§ GIVEN DATA:

# # #

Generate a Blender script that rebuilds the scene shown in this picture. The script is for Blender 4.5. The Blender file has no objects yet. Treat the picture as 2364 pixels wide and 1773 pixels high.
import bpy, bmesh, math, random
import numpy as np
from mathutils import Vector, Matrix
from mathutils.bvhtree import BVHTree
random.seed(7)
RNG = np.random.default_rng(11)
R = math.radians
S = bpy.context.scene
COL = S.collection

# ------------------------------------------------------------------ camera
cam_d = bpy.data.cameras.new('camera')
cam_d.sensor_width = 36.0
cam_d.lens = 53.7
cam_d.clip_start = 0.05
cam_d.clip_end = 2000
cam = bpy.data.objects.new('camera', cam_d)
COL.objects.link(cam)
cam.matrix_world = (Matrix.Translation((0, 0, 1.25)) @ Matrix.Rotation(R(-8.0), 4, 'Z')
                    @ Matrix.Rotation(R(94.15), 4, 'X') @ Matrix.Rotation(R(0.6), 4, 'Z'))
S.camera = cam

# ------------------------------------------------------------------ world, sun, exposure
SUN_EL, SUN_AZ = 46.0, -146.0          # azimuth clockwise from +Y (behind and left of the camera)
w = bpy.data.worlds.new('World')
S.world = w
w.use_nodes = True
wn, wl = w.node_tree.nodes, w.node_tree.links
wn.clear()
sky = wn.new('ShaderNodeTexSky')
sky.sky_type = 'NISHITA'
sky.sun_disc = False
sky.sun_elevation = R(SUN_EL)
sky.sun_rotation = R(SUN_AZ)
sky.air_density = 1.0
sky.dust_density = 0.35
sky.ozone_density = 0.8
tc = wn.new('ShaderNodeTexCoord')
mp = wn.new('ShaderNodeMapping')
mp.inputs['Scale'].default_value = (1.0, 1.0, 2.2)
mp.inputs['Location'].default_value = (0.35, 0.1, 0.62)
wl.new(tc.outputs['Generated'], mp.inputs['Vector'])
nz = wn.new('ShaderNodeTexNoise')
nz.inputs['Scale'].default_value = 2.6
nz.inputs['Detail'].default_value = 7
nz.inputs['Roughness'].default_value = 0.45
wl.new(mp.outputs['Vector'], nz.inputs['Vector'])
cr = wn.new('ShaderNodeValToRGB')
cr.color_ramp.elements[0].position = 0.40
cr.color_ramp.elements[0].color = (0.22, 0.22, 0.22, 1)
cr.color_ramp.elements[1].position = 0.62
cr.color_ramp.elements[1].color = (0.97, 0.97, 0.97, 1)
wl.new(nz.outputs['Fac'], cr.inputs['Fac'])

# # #

Gather and return every line that holds the string "scene".

§ RESPONSE BELOW:
Generate a Blender script that rebuilds the scene shown in this picture. The script is for Blender 4.5. The Blender file has no objects yet. Treat the picture as 2364 pixels wide and 1773 pixels high.
S = bpy.context.scene